■ TASK OBJECTIVE
Find each line with "scene" and copy it.

■ SUPPLIED DATA
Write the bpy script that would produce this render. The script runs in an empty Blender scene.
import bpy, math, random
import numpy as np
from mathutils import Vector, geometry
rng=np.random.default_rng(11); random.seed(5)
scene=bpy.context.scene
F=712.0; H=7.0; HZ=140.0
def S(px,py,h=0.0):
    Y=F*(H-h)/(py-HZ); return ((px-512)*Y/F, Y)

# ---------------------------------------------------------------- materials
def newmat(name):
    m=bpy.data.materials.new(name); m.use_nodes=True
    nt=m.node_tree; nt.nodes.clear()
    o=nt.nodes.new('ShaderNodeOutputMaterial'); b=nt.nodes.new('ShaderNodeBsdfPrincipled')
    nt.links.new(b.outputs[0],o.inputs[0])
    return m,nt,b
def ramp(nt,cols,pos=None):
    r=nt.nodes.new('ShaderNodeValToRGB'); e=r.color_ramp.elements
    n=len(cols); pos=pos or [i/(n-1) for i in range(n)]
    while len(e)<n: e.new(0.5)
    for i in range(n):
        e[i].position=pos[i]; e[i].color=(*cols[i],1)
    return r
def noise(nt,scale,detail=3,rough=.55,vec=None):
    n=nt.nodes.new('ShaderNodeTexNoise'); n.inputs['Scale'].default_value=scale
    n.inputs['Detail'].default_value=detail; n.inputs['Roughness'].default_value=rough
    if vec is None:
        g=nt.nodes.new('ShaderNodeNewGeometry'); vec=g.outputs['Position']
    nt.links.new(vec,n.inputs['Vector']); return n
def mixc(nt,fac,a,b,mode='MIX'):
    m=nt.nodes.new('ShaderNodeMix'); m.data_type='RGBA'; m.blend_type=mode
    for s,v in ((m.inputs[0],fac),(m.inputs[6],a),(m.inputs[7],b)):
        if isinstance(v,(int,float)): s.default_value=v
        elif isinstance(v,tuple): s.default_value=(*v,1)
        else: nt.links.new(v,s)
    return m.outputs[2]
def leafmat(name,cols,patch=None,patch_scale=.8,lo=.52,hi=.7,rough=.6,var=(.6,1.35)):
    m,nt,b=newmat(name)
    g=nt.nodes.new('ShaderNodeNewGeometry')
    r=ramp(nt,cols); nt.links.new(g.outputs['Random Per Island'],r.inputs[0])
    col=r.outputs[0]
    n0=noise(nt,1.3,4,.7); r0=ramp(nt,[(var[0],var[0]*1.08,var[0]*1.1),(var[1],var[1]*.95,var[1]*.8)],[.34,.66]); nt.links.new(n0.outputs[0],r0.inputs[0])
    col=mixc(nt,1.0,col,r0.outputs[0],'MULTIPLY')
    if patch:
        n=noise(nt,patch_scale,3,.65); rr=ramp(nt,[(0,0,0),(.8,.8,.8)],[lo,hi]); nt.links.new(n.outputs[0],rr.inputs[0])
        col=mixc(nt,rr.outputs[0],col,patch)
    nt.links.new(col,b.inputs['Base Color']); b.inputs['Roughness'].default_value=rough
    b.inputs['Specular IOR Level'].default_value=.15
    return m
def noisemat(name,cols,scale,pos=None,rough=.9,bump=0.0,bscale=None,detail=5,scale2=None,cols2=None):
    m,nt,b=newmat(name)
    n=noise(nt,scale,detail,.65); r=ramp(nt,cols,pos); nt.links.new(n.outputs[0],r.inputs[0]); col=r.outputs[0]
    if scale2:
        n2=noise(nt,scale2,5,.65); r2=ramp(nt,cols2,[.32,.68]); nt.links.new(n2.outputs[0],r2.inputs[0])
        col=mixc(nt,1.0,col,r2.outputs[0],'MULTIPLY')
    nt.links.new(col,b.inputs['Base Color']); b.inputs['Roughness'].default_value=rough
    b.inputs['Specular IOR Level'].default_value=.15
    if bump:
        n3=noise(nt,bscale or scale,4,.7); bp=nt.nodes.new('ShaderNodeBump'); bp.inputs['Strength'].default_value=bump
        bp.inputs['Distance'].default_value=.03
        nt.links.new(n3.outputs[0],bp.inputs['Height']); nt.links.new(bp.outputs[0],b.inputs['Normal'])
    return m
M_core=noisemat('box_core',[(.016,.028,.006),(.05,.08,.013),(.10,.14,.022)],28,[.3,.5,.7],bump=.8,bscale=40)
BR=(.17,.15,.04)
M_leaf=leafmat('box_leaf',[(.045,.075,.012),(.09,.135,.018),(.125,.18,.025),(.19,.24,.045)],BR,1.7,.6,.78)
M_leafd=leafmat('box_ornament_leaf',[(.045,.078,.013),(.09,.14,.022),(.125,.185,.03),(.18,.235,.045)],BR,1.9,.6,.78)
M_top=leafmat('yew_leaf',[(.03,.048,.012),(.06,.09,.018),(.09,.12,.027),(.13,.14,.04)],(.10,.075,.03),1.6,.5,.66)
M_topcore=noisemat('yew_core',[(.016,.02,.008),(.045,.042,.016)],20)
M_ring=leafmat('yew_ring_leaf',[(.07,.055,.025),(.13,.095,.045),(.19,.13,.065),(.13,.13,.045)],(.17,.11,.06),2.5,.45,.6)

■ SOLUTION
Write the bpy script that would produce this render. The script runs in an empty Blender scene.
scene=bpy.context.scene